STATED PROBLEM:
Retype the whole listing below, character for character.

COLLECTED MATERIAL:
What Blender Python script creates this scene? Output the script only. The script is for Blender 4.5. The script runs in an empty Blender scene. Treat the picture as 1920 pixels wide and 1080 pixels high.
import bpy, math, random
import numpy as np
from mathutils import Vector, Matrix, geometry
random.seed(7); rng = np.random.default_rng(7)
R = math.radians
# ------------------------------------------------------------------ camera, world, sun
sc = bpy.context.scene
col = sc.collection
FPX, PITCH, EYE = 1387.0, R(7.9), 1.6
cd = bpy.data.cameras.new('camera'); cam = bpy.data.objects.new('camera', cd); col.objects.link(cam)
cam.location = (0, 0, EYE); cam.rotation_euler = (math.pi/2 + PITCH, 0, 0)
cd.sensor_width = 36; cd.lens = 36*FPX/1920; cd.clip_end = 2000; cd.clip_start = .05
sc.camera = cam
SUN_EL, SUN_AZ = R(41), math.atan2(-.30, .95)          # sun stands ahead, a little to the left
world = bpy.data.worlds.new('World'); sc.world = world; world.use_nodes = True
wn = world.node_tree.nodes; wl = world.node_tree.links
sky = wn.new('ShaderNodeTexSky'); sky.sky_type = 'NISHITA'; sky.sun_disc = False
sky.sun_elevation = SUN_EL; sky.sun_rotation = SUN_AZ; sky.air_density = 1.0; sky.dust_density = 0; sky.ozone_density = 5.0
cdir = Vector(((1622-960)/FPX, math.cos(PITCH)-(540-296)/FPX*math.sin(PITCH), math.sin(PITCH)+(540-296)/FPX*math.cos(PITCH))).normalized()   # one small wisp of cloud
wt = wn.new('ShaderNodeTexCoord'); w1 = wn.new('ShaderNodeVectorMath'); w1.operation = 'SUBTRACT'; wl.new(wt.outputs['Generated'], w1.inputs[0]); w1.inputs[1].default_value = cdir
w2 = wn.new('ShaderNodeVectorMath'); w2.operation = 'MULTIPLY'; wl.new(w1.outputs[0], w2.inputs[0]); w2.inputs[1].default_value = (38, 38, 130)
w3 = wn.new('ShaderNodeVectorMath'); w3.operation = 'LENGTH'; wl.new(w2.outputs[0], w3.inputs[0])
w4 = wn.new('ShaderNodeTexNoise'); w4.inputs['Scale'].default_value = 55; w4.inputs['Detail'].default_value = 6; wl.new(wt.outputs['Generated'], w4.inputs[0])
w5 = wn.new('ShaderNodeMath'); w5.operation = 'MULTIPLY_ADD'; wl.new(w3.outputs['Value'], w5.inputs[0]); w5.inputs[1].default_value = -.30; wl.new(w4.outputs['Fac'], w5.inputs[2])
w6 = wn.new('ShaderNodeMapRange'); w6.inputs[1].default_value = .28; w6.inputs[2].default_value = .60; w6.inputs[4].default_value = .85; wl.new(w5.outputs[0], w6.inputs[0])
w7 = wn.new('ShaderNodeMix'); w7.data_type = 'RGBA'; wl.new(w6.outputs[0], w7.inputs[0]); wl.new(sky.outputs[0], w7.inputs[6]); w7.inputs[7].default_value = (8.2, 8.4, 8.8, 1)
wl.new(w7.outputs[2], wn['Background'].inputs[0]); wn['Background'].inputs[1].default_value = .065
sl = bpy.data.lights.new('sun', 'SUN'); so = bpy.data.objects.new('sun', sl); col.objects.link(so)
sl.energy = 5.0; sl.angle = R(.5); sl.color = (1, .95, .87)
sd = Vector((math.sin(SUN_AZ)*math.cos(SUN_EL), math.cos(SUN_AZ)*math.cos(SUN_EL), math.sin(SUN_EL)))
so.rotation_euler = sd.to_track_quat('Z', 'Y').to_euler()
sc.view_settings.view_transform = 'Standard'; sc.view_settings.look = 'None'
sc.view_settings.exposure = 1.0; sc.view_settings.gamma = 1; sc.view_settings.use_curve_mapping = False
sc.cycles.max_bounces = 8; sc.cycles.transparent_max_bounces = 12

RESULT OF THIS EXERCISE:
What Blender Python script creates this scene? Output the script only. The script is for Blender 4.5. The script runs in an empty Blender scene. Treat the picture as 1920 pixels wide and 1080 pixels high.
import bpy, math, random
import numpy as np
from mathutils import Vector, Matrix, geometry
random.seed(7); rng = np.random.default_rng(7)
R = math.radians
# ------------------------------------------------------------------ camera, world, sun
sc = bpy.context.scene
col = sc.collection
FPX, PITCH, EYE = 1387.0, R(7.9), 1.6
cd = bpy.data.cameras.new('camera'); cam = bpy.data.objects.new('camera', cd); col.objects.link(cam)
cam.location = (0, 0, EYE); cam.rotation_euler = (math.pi/2 + PITCH, 0, 0)
cd.sensor_width = 36; cd.lens = 36*FPX/1920; cd.clip_end = 2000; cd.clip_start = .05
sc.camera = cam
SUN_EL, SUN_AZ = R(41), math.atan2(-.30, .95)          # sun stands ahead, a little to the left
world = bpy.data.worlds.new('World'); sc.world = world; world.use_nodes = True
wn = world.node_tree.nodes; wl = world.node_tree.links
sky = wn.new('ShaderNodeTexSky'); sky.sky_type = 'NISHITA'; sky.sun_disc = False
sky.sun_elevation = SUN_EL; sky.sun_rotation = SUN_AZ; sky.air_density = 1.0; sky.dust_density = 0; sky.ozone_density = 5.0
cdir = Vector(((1622-960)/FPX, math.cos(PITCH)-(540-296)/FPX*math.sin(PITCH), math.sin(PITCH)+(540-296)/FPX*math.cos(PITCH))).normalized()   # one small wisp of cloud
wt = wn.new('ShaderNodeTexCoord'); w1 = wn.new('ShaderNodeVectorMath'); w1.operation = 'SUBTRACT'; wl.new(wt.outputs['Generated'], w1.inputs[0]); w1.inputs[1].default_value = cdir
w2 = wn.new('ShaderNodeVectorMath'); w2.operation = 'MULTIPLY'; wl.new(w1.outputs[0], w2.inputs[0]); w2.inputs[1].default_value = (38, 38, 130)
w3 = wn.new('ShaderNodeVectorMath'); w3.operation = 'LENGTH'; wl.new(w2.outputs[0], w3.inputs[0])
w4 = wn.new('ShaderNodeTexNoise'); w4.inputs['Scale'].default_value = 55; w4.inputs['Detail'].default_value = 6; wl.new(wt.outputs['Generated'], w4.inputs[0])
w5 = wn.new('ShaderNodeMath'); w5.operation = 'MULTIPLY_ADD'; wl.new(w3.outputs['Value'], w5.inputs[0]); w5.inputs[1].default_value = -.30; wl.new(w4.outputs['Fac'], w5.inputs[2])
w6 = wn.new('ShaderNodeMapRange'); w6.inputs[1].default_value = .28; w6.inputs[2].default_value = .60; w6.inputs[4].default_value = .85; wl.new(w5.outputs[0], w6.inputs[0])
w7 = wn.new('ShaderNodeMix'); w7.data_type = 'RGBA'; wl.new(w6.outputs[0], w7.inputs[0]); wl.new(sky.outputs[0], w7.inputs[6]); w7.inputs[7].default_value = (8.2, 8.4, 8.8, 1)
wl.new(w7.outputs[2], wn['Background'].inputs[0]); wn['Background'].inputs[1].default_value = .065
sl = bpy.data.lights.new('sun', 'SUN'); so = bpy.data.objects.new('sun', sl); col.objects.link(so)
sl.energy = 5.0; sl.angle = R(.5); sl.color = (1, .95, .87)
sd = Vector((math.sin(SUN_AZ)*math.cos(SUN_EL), math.cos(SUN_AZ)*math.cos(SUN_EL), math.sin(SUN_EL)))
so.rotation_euler = sd.to_track_quat('Z', 'Y').to_euler()
sc.view_settings.view_transform = 'Standard'; sc.view_settings.look = 'None'
sc.view_settings.exposure = 1.0; sc.view_settings.gamma = 1; sc.view_settings.use_curve_mapping = False
sc.cycles.max_bounces = 8; sc.cycles.transparent_max_bounces = 12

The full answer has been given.